First time in 1998, your party appeal the public to contribute repay foreign debts from their own pockets in order to maintain national sovereignty in the hour of need. This time you are telling us that US grants are bad and nation should refuse to accept. I agree because grants and loans are generally loaded with strings, however one thing you forgot to make clear whether the foreign aid you reject, include the aid from International Financial Institutions, Western creditors, Saudi Arabia, UAE etc. your later statements indicate that you would continue to have loans from IFIs and other western creditors. Perhaps for you, the loans except from US pose no threat to country’s sovereignty and hence no harm to receive loans from IMF, WB, ADB and other donor countries. This is strange logic you are pushing around the renewed myth of the begging bowl. Different developing countries experiences show that how they were entrapped through multilateral aid by these Bretton woods duo.

You are confident that the decision taken by the most populated province of Pakistan would prove to be a starting point of a national movement for economic independence, national sovereignty and security of the country. But what about the loan and aid Punjab recently got from China? Is it without any strings? Does it count in foreign aid or not? Dear Mr. Sharif! Would you please like to share with people of Punjab that how much PML-N government has already obtained from the multilateral donors like the World Bank and the Asian Development Bank? Newspaper reports tell us that Punjab secured a hefty amount of no less than Rs32.27 billion out of the donors’ commitment of around Rs40 billion by April 30, for budgetary support and development works during the fiscal 2010-11. Is not it tenacious delusion? Breaking the begging bowl has been an old and favorite slogan of your party but we see at the end of all your governments, the country plunging further deep down in foreign debts. Why this dichotomy?

My dear CM! You say, that “refusing foreign aid is not easy but this what every Pakistani wants”. Yes, it is right but every Pakistani also wants to get rid of the rising debt burden of the country as well as of Punjab, major part of which comprises odious debt; the debt that secured by the dictators in the name of the people of Pakistan. And one of these dear dictators has been your senior partner in the decade of 1980s.

Sir, for your information, Pakistan’s external debt has never gone down since 1998. The country is in deadly debt trap now with total external loans of over $59 billion and domestic debt is as high as about $ 62 billion. Pakistan is already paying $ 3 billion at average every year under debt servicing to foreign creditors. For year 2010 the debt servicing target was much higher as of $ 5. 46billion. A staggering 37.4 percent of the budget is allocated for debt servicing in latest budget for FY 2011-12. This ratio will further shoot up in 2014, when rescheduled loans (after 9/11) will be back in action, amassing the debt burden to around an estimated amount of $ 75 billion. Even by counting the average debt servicing of $ 3 billion per annum, Pakistan pays Rs. 700 million daily and Rs. 300 million every hour to foreign creditors.

There is no denying the fact with PPP at federal government the burden of the public debt over all has doubled in the last three years and debt campaigners in Pakistan are highly critical of this relentless borrowing.
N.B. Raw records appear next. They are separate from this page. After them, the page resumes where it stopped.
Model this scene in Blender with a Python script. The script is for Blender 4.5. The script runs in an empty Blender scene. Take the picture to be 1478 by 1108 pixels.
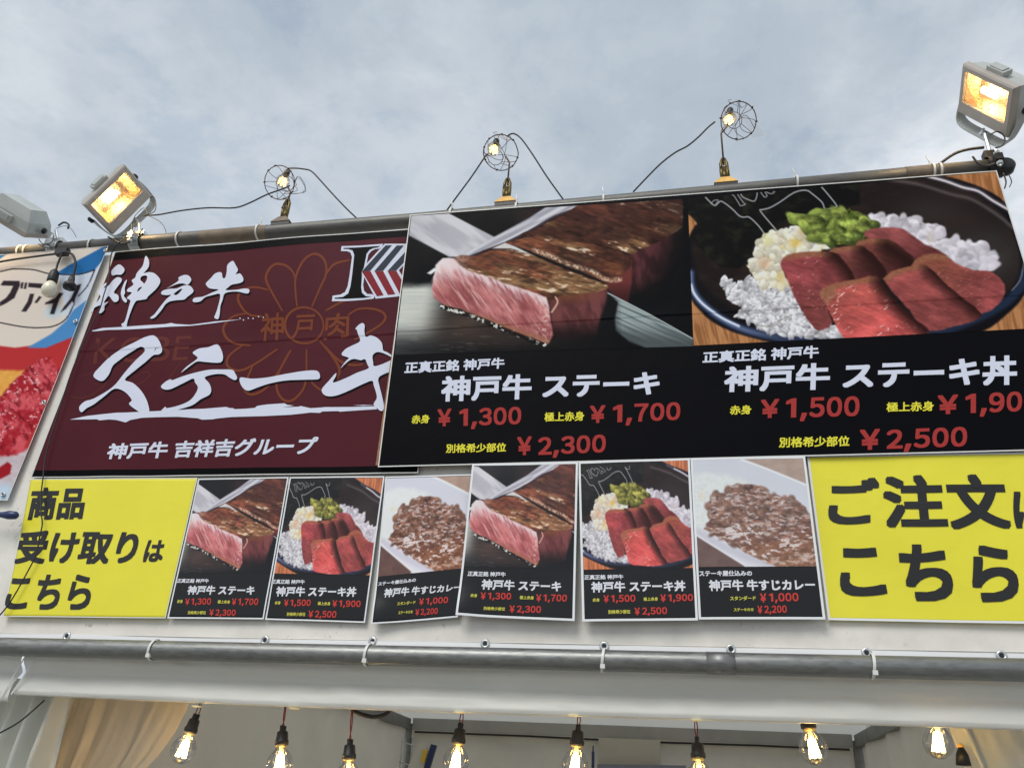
import bpy, bmesh, math, random
import numpy as np
random.seed(7)
SC = bpy.context.scene
COL = SC.collection

# ------------------------------------------------------------------ camera, sky, sun, exposure
F, CX, CY = 1161.0, 739.0, 554.0          # focal length and centre in pixels of the 1478-wide photograph
U = np.array([870-CX, -1604-CY, F]); U /= np.linalg.norm(U)
L = np.array([-5240-CX, 816-CY, F]); L /= np.linalg.norm(L)
X = -L; X -= U*(X@U); X /= np.linalg.norm(X)
Y = np.cross(U, X)
R = np.array([X, Y, U])
EYE = np.array([0, 0, 1.6])
D = 1.9                                    # the face of the stall is the plane y = 1.9
def at(px, py, d=D):                       # point of the plane y = d seen at a pixel of the photograph
    px = np.asarray(px, float); py = np.asarray(py, float)
    v = np.stack([px-CX, py-CY, np.full(px.shape, F)], -1) @ R.T
    return EYE + v*(d/v[..., 1])[..., None]
def camdir(x, y, z):                       # camera-frame direction (right, down, forward) -> world
    v = R @ np.array([x, y, z], float); return v/np.linalg.norm(v)

cam = bpy.data.cameras.new('camera'); camo = bpy.data.objects.new('camera', cam); COL.objects.link(camo)
from mathutils import Matrix, Vector
M4 = Matrix([[R[i][0], -R[i][1], -R[i][2], EYE[i]] for i in range(3)] + [[0, 0, 0, 1]])
camo.matrix_world = M4
cam.sensor_width = 36; cam.lens = F/1478*36; cam.clip_start = 0.05; cam.clip_end = 5000
SC.camera = camo

SC.view_settings.view_transform = 'Standard'; SC.view_settings.look = 'None'
SC.view_settings.exposure = 0.2; SC.view_settings.gamma = 1
try: SC.view_settings.use_curve_mapping = False
except Exception: pass
SC.cycles.max_bounces = 8; SC.cycles.transparent_max_bounces = 12

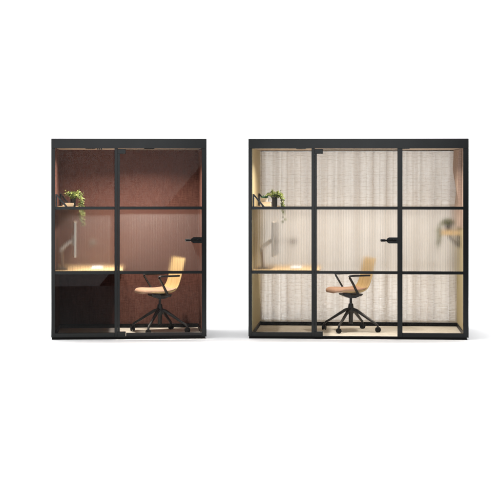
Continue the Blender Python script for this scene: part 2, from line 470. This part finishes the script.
# ------------------------------------------------------------------ curtain (booth 2)
def curtain():
    b = MB(); bm = b.bm
    uvl = bm.loops.layers.uv.new('UVMap')
    x0, x1, z0, z1 = -W2/2+.048, W2/2-.048, FLOOR+.012, CEIL-.012
    nx, nz = 420, 40
    rnd = random.Random(5)
    ph = [rnd.uniform(0, 6.28) for _ in range(8)]
    grid = []; s = 0; us = []
    def yoff(x, t):
        # t: 0 at the top, 1 at the hem; folds open out towards the hem
        a = .018 + .020*t
        w = x + .02*math.sin(5*x+ph[0]) + .012*t*math.sin(9*x+ph[1])
        f = math.sin(2*math.pi*w/.175 + ph[2]) + .5*math.sin(2*math.pi*w/.093 + ph[3] + .8*t) + .45*math.sin(2*math.pi*w/.41 + ph[4])
        return a*f*1.45
    def xoff(x, t):
        w = x + .02*math.sin(5*x+ph[0]) + .012*t*math.sin(9*x+ph[1])
        e = min(1, (x-x0)/.06, (x1-x)/.06)
        return e*(.0115+.0025*t)*math.sin(4*math.pi*w/.175 + 2*ph[2])*(.60+.40*math.sin(7.3*x+ph[5]+1.5*t))
    prev = None
    for i in range(nx+1):
        x = x0 + (x1-x0)*i/nx
        if prev is not None: s += math.hypot(x-prev[0], yoff(x,.5)-prev[1])
        prev = (x, yoff(x,.5)); us.append(s)
        grid.append([bm.verts.new((x + xoff(x, j/nz), 1.478 + yoff(x, j/nz), z1 + (z0-z1)*j/nz)) for j in range(nz+1)])
    for i in range(nx):
        for j in range(nz):
            f = bm.faces.new((grid[i][j], grid[i+1][j], grid[i+1][j+1], grid[i][j+1]))
            for l, (a, c) in zip(f.loops, ((i,j),(i+1,j),(i+1,j+1),(i,j+1))): l[uvl].uv = (us[a], 2.2*(1-c/nz))
    o = b.build('curtain', M['curtain'], smooth=True)
    tag(o, 'full width pale linen curtain with soft folds along the back of the wide booth', 'curtain')
    MB().box(x0, x1, 1.462, 1.492, z1+.0015, CEIL-.0005, .001).build('curtain_rail', M['black'], o)
    place(o, booth2, 0, 0, 0)
    return o
curtain()

# dusty pink wavy felt hanging on the upper right wall of booth 2
def wavy_panel():
    b = MB(); bm = b.bm
    xw = W2/2-.042
    nz, ny = 44, 14; z0, z1 = 1.27, CEIL-.004
    G = []
    for k in range(2):
        lay = []
        for j in range(nz+1):
            z = z1+(z0-z1)*j/nz; t = j/nz; row = []
            for i in range(ny+1):
                q = i/ny; y = .56+q*.82
                th = .020 + .034*(.5+.5*math.sin(6.6*t - 1.1 + 2.0*q))*(1-.35*t) + .008*math.sin(13*t+4*q)
                row.append(bm.verts.new((xw-.002-(th if k == 0 else 0), y, z)))
            lay.append(row)
        G.append(lay)
    for j in range(nz):
        for i in range(ny):
            for L_ in G: bm.faces.new((L_[j][i], L_[j][i+1], L_[j+1][i+1], L_[j+1][i]))
    for j in range(nz):
        for i in (0, ny): bm.faces.new((G[0][j][i], G[0][j+1][i], G[1][j+1][i], G[1][j][i]))
    for i in range(ny):
        for j in (0, nz): bm.faces.new((G[0][j][i], G[0][j][i+1], G[1][j][i+1], G[1][j][i]))
    o = b.build('acoustic_panel', M['pink_felt'], smooth=True)
    tag(o, 'dusty pink wavy felt panel on the upper right wall of the wide booth', 'wall panel')
    place(o, booth2, 0, 0, 0)
wavy_panel()

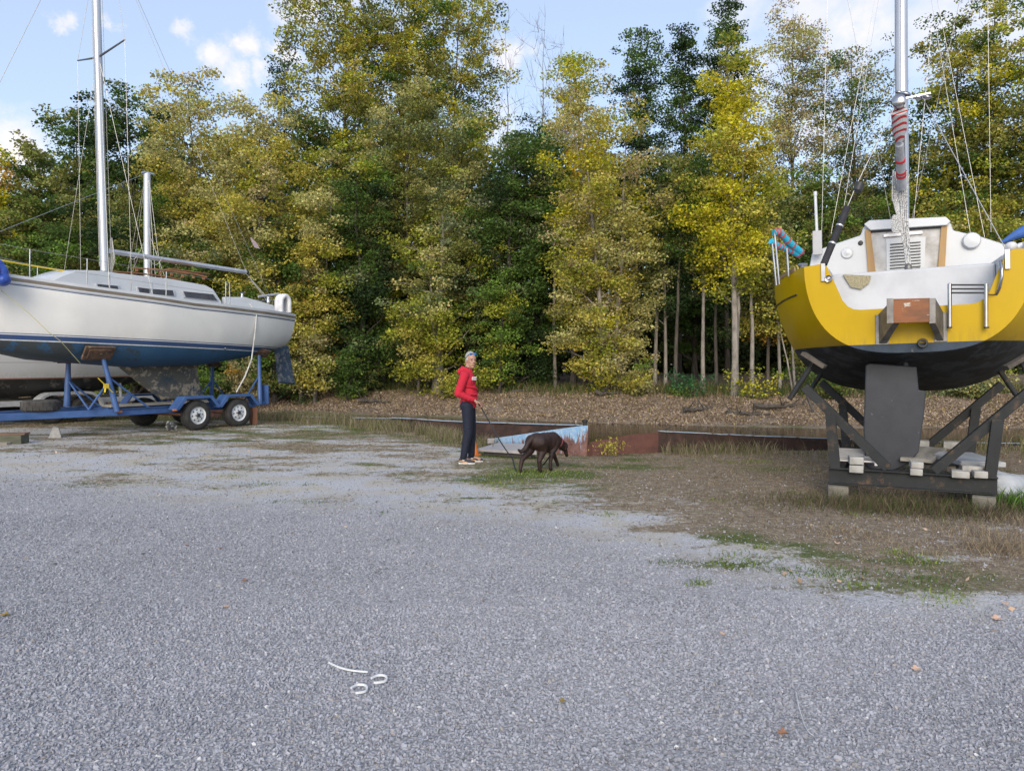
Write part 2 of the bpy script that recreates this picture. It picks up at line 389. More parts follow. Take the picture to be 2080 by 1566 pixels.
def rotmats(n, r):
    q = r.normal(size=(n, 4)); q /= np.linalg.norm(q, axis=1)[:, None]; w_, x, y, z = q.T
    return np.stack([1 - 2 * (y * y + z * z), 2 * (x * y - z * w_), 2 * (x * z + y * w_), 2 * (x * y + z * w_), 1 - 2 * (x * x + z * z), 2 * (y * z - x * w_), 2 * (x * z - y * w_), 2 * (y * z + x * w_), 1 - 2 * (x * x + y * y)], 1).reshape(n, 3, 3)
def stones(base, faces, X, Y, size, cols, lift=.25):
    n = len(X); k = len(base)
    sc3 = np.stack([rng.uniform(.7, 1.25, n), rng.uniform(.55, .95, n), rng.uniform(.3, .5, n)], 1) * size[:, None]
    loc = base[None] * (1 + rng.uniform(-.28, .28, (n, k, 1))) * sc3[:, None, :]
    RM = rotmats(n, rng); V = np.einsum('nij,nkj->nki', RM, loc)
    V[:, :, 0] += X[:, None]; V[:, :, 1] += Y[:, None]; V[:, :, 2] += (gz(X, Y) + size * lift)[:, None]
    F = (faces[None] + (np.arange(n) * k)[:, None, None]).reshape(-1, 3)
    return V.reshape(-1, 3), F, np.repeat(cols, k, 0)
def scatter(n, y0, y1, spread=.78, p=1.0):
    y = (y0 ** 2 + rng.random(n) ** p * (y1 ** 2 - y0 ** 2)) ** .5
    return rng.uniform(-1, 1, n) * (y * spread + .6), y
Vs, Fs, Cs = [], [], []; off = 0
for (n, y0, y1, b_, f_, s0, s1) in ((80000, 2.3, 4.8, ICO, ICF, .0062, .0118), (70000, 4.8, 7.4, OCT, OCF, .0065, .0125), (60000, 7.4, 11, OCT, OCF, .007, .013)):
    X, Y = scatter(n, y0, y1); l, v_, g_, f2, b2 = masks(X, Y); keep = (rng.random(n) < l * .95 + .06); X, Y = X[keep], Y[keep]
    g = rng.random(len(X)) * .17 + .235 + .11 * (fbm(X * .45 + Y * .2, Y - X * .25, .9, 3, 19) - .5)
    cols = np.stack([g * .965, g * .98, g * 1.08], 1); wt = rng.random(len(X)) < .025; cols[wt] = cols[wt] * .4 + np.array([.22, .19, .16])
    wt = rng.random(len(X)) < .006; cols[wt] = .58
    sz = rng.uniform(s0, s1, len(X)); sz[rng.random(len(X)) < .04] *= 1.35
    V, F, C = stones(b_, f_, X, Y, sz, cols); Vs.append(V); Fs.append(F + off); Cs.append(C); off += len(V)
# pale stray stones on the worn strip beyond
X, Y = scatter(22000, 5.5, 20); l, v_, g_, f2, b2 = masks(X, Y); k_ = (Y < near_shore(X) - .3) & (rng.random(len(X)) > v_ * .93); X, Y = X[k_], Y[k_]
g = rng.uniform(.16, .42, len(X)) ** 1.15; V, F, C = stones(OCT, OCF, X, Y, rng.uniform(.006, .017, len(X)), np.stack([g, g, g * 1.04], 1)); Vs.append(V); Fs.append(F + off); Cs.append(C)
tag(nparr('gravel', np.concatenate(Vs), np.concatenate(Fs), tint_mat('stone', .92), colors=np.concatenate(Cs)), 'loose grey crushed stone over the yard in the foreground', 'gravel', kind='stuff')

# grass: blades as narrow bent strips
def blades(X, Y, h, w_, lean, cols, z=None):
    n = len(X); az = rng.uniform(0, 2 * np.pi, n); wd = rng.uniform(0, 2 * np.pi, n)
    z0 = gz(X, Y) - .01 if z is None else z
    dx, dy = np.cos(az) * lean * h, np.sin(az) * lean * h; wx, wy = np.cos(wd) * w_ / 2, np.sin(wd) * w_ / 2
    V = np.empty((n, 5, 3))
    V[:, 0] = np.stack([X - wx, Y - wy, z0], 1); V[:, 1] = np.stack([X + wx, Y + wy, z0], 1)
    mh = h * .6
    V[:, 2] = np.stack([X + dx * .35 + wx * .8, Y + dy * .35 + wy * .8, z0 + mh], 1); V[:, 3] = np.stack([X + dx * .35 - wx * .8, Y + dy * .35 - wy * .8, z0 + mh], 1)
    V[:, 4] = np.stack([X + dx, Y + dy, z0 + h * np.sqrt(np.clip(1 - lean ** 2 * .5, .1, 1))], 1)
    b0 = np.arange(n) * 5
    F = np.concatenate([np.stack([b0, b0 + 1, b0 + 2], 1), np.stack([b0, b0 + 2, b0 + 3], 1), np.stack([b0 + 3, b0 + 2, b0 + 4], 1)])
    return V.reshape(-1, 3), F, np.repeat(cols, 5, 0)
grassmat = tint_mat('blade', .8, .25)
def colmix(n, a, b, j=.25):
    t = rng.random((n, 1)); c = np.array(a) * (1 - t) + np.array(b) * t; return np.clip(c * rng.uniform(1 - j, 1 + j, (n, 1)), 0, 1)
class Acc:
    def __init__(s): s.V, s.F, s.C, s.o = [], [], [], 0
    def add(s, v, f, c): s.V.append(v); s.F.append(f + s.o); s.C.append(c); s.o += len(v)
    def build(s, name, mat, parent=None): return nparr(name, np.concatenate(s.V), np.concatenate(s.F), mat, parent, np.concatenate(s.C))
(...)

But your party too is no exception, which kept on treading the same path, designed by the international donors. None of the democratic governments, including PML-N ever tried to break away with imperialist creditors.

Dear, Mr. Sharif, if you and your party are really interested to break the begging bowl and help this nation to come out of vicious circle of debt, then you need take some radical steps; surely unpopular from IFIs perspective. Breaking the begging bowl is not enough; it must go with breaking the chains of imperialist debts. You have to address the issue of public debt as a whole. For your information, most part of our foreign debt is odious; contracted by a dictator; that is illegal. Why don’t you and your party call to refuse this portion of debt? Why don’t you call to form a national debt audit commission comprising credible individuals of integrity on the pattern of Ecuador. Norway had to drop the debt of Ecuador after it was found illegal by the audit commission. Such a commission in Pakistan will be helpful in clearing out the mess around the question of debt, by undertaking probe into all loan contracts with bilateral and multilateral donors.

Secondly, the people of Pakistan, the real stakeholders in this debate have been kept in the dark regarding the composition and terms of public debt. The lack of information represents a fundamental failure of the democratic process. The masses that shoulder the debt and bear the costs of debt burden have a democratic right to receive full and true information on public debt. The debt audit commission can also begin to redress this deficiency.